MAN BITES DOG

Content -4
Quality
None Light Moderate Heavy
Language        
Violence        
Sex        
Nudity        

Release Date: January 15, 1993

Starring: Benoit Poelvoorde, Renny
Velvaux & Andre Benzel

Genre: Black comedy/mock documentary

Audience:

Rating: NC-17

Runtime: 95 minutes

Distributor: Samuel Goldwyn/Roxie Releasing

Director: Renny Velvaux

Executive Producer:

Producer: Benoit Poelvoorde, Remy
Velvaux & Andre Bonzel

Writer: Benoit Poelvoorde, Remy
Velvaux & Andre Bonzel

Address Comments To:

Content:

(H, LL, VVV, SSS, NNN, A/D, M) Humanism; 35 obscenities & 4 profanities; innumerable brutal & casual slayings by serial killer, including: shooting, strangling, smothering, & beating (involving victims of all ages, including a child and an elderly woman); graphic nudity; drunkenness and repeated vomiting; and, theft.

Summary:

MAN BITES DOG is an excessively violent black comedy. A mock documentary, it portrays a serial killer who goes about his murderous business while chatting to the camera.
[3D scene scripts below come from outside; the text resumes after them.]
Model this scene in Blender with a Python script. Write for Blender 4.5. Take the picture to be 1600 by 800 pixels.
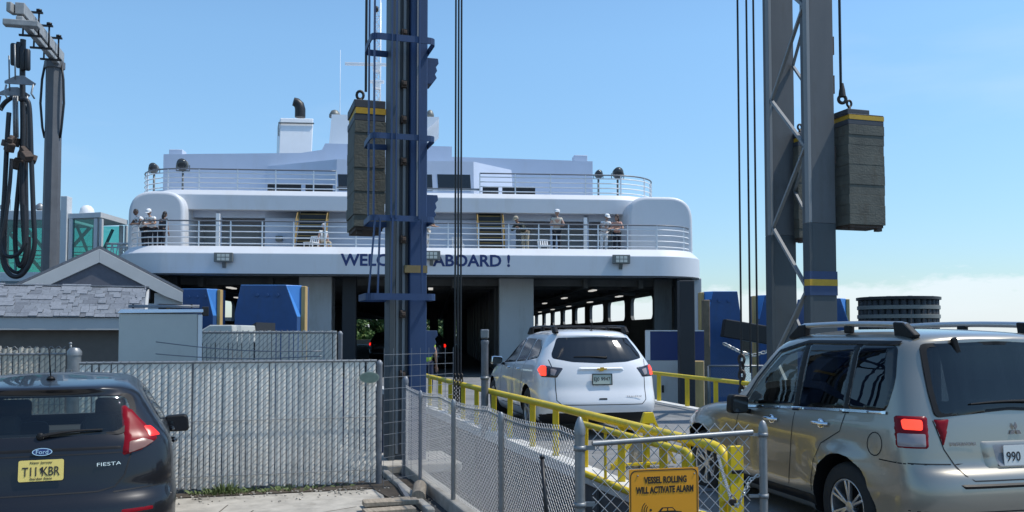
import bpy, bmesh, math, random
from mathutils import Vector, Matrix
from mathutils.bvhtree import BVHTree
from mathutils.geometry import delaunay_2d_cdt
R = math.radians
PI = math.pi
random.seed(7)
sc = bpy.context.scene
COL = sc.collection
for o in list(bpy.data.objects):
    bpy.data.objects.remove(o)

# ------------------------------------------------------------------ camera
F = 1386.0          # focal length in photo pixels (1600 wide)
CAMH = 1.8
PITCH = R(2.5)
PPY = 520 - F * math.tan(PITCH)      # row of the optical axis
cam_d = bpy.data.cameras.new('camera')
cam_d.sensor_width = 36
cam_d.lens = 36 * F / 1600
cam_d.shift_y = (PPY - 400) / 1600
cam_d.clip_end = 6000
cam_d.clip_start = 0.05
cam = bpy.data.objects.new('camera', cam_d)
COL.objects.link(cam)
cam.location = (0, 0, CAMH)
cam.rotation_euler = (PI / 2 + PITCH, 0, 0)
sc.camera = cam

# ------------------------------------------------------------------ sky, sun, exposure
SUN_EL, SUN_AZ = R(60), R(90)        # azimuth clockwise from +Y
world = bpy.data.worlds.new('World')
sc.world = world
world.use_nodes = True
wn = world.node_tree
wn.nodes.clear()
def wnode(t, **k):
    n = wn.nodes.new(t)
    for a, b in k.items():
        setattr(n, a, b)
    return n
def wmath(op, a, b=None, clamp=False):
    n = wnode('ShaderNodeMath', operation=op, use_clamp=clamp)
    for i, v in enumerate((a, b)):
        if v is None: continue
        if isinstance(v, (int, float)): n.inputs[i].default_value = v
        else: wn.links.new(v, n.inputs[i])
    return n.outputs[0]
w_out = wnode('ShaderNodeOutputWorld')
w_bg = wnode('ShaderNodeBackground')
w_bg.inputs['Strength'].default_value = 0.15
sky = wnode('ShaderNodeTexSky', sky_type='NISHITA')
sky.sun_disc = False
sky.sun_elevation = SUN_EL
sky.sun_rotation = SUN_AZ
sky.altitude = 0
sky.air_density = 1.15
sky.dust_density = 0.35
sky.ozone_density = 4.5
tc = wnode('ShaderNodeTexCoord')
sep = wnode('ShaderNodeSeparateXYZ')
wn.links.new(tc.outputs['Generated'], sep.inputs[0])
# low bank of cumulus along the horizon, thickest towards +X
mp = wnode('ShaderNodeMapping')
mp.inputs['Scale'].default_value = (9, 9, 22)
wn.links.new(tc.outputs['Generated'], mp.inputs[0])
nz = wnode('ShaderNodeTexNoise')
nz.inputs['Scale'].default_value = 1.6
nz.inputs['Detail'].default_value = 9
nz.inputs['Roughness'].default_value = 0.62
wn.links.new(mp.outputs[0], nz.inputs['Vector'])
side = wmath('MULTIPLY_ADD', sep.outputs[0], 0.05)
wn.nodes[-1].inputs[2].default_value = 0.036
lim = wmath('ADD', side, wmath('MULTIPLY', wmath('SUBTRACT', nz.outputs['Fac'], 0.5), 0.075))
edge = wmath('MULTIPLY', wmath('SUBTRACT', lim, sep.outputs[2]), 90.0, clamp=True)
dens = wmath('MULTIPLY', edge, 0.66)
# thin wisps higher up
mp2 = wnode('ShaderNodeMapping')
mp2.inputs['Scale'].default_value = (2.2, 2.2, 9)
wn.links.new(tc.outputs['Generated'], mp2.inputs[0])
nz2 = wnode('ShaderNodeTexNoise')
nz2.inputs['Scale'].default_value = 1.3
nz2.inputs['Detail'].default_value = 7
wn.links.new(mp2.outputs[0], nz2.inputs['Vector'])
wisp = wmath('MULTIPLY', wmath('SUBTRACT', nz2.outputs['Fac'], 0.55, clamp=True), 0.7)
both = wmath('ADD', dens, wisp, clamp=True)
wmix = wnode('ShaderNodeMix', data_type='RGBA')
wn.links.new(both, wmix.inputs['Factor'])
hue = wnode('ShaderNodeMix', data_type='RGBA', blend_type='MULTIPLY')
hue.inputs['Factor'].default_value = 1
wn.links.new(sky.outputs[0], hue.inputs['A'])
hue.inputs['B'].default_value = (0.93, 1.085, 1.09, 1)
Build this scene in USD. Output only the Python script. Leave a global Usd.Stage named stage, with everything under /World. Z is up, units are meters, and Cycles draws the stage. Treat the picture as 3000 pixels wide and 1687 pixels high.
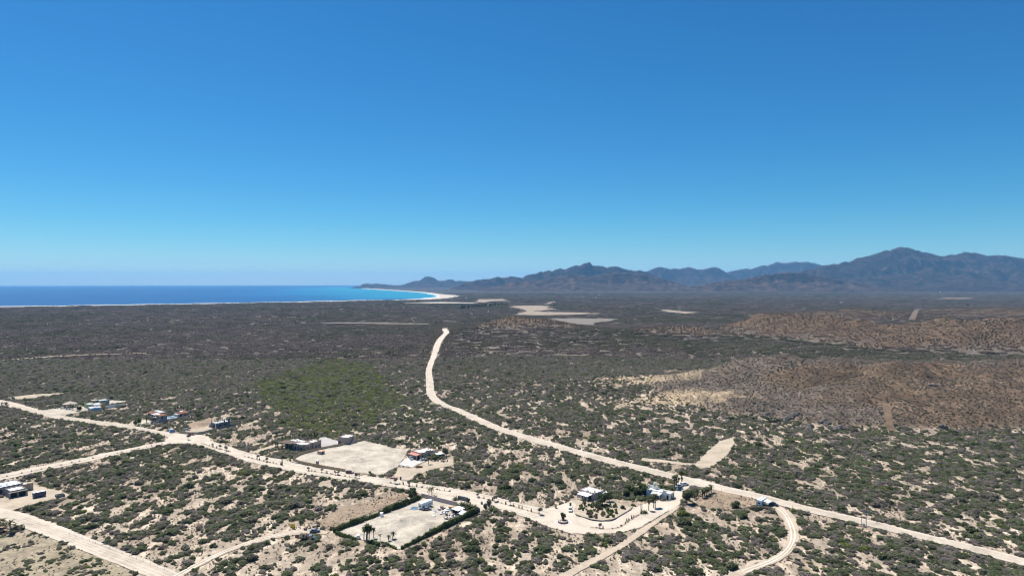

While attempting to make a point about media irresponsibility, this film is an exercise in poor taste which becomes that which it is criticizing. The message is definitely not worth the nauseating price.

Review:

The intensely violent, ultra-low budget MAN BITES DOG goes to the edge and then WAY over it. This grainy black and white mock documentary follows Ben, a cocky serial killer on his murderous outings. The gag is that the crew are so "objective" that they treat him as though he were a respectable citizen. We meet his family and friends and listen to his chatter about architecture, poetry and the ballast needed to sink bodies in a quarry. All the while Ben shoots, beats, strangles, and robs countless victims, frequently without missing a beat in his conversation. As Ben's acts of violence become more shocking, the filmmakers more actively cooperate with him. In the most nauseating sequence, Ben bursts in on a couple. All of them rape the woman, and then Ben kills them both. Eventually, an enraged relative of one victim guns both Ben and the crew down, leaving the camera running on the floor.

While attempting to make a point about media irresponsibility, the line between the film and what it is criticizing disappears, leaving only numbness and nausea. This exercise in excess may become popular on the midnight movie circuit, but its message definitely isn't worth the price.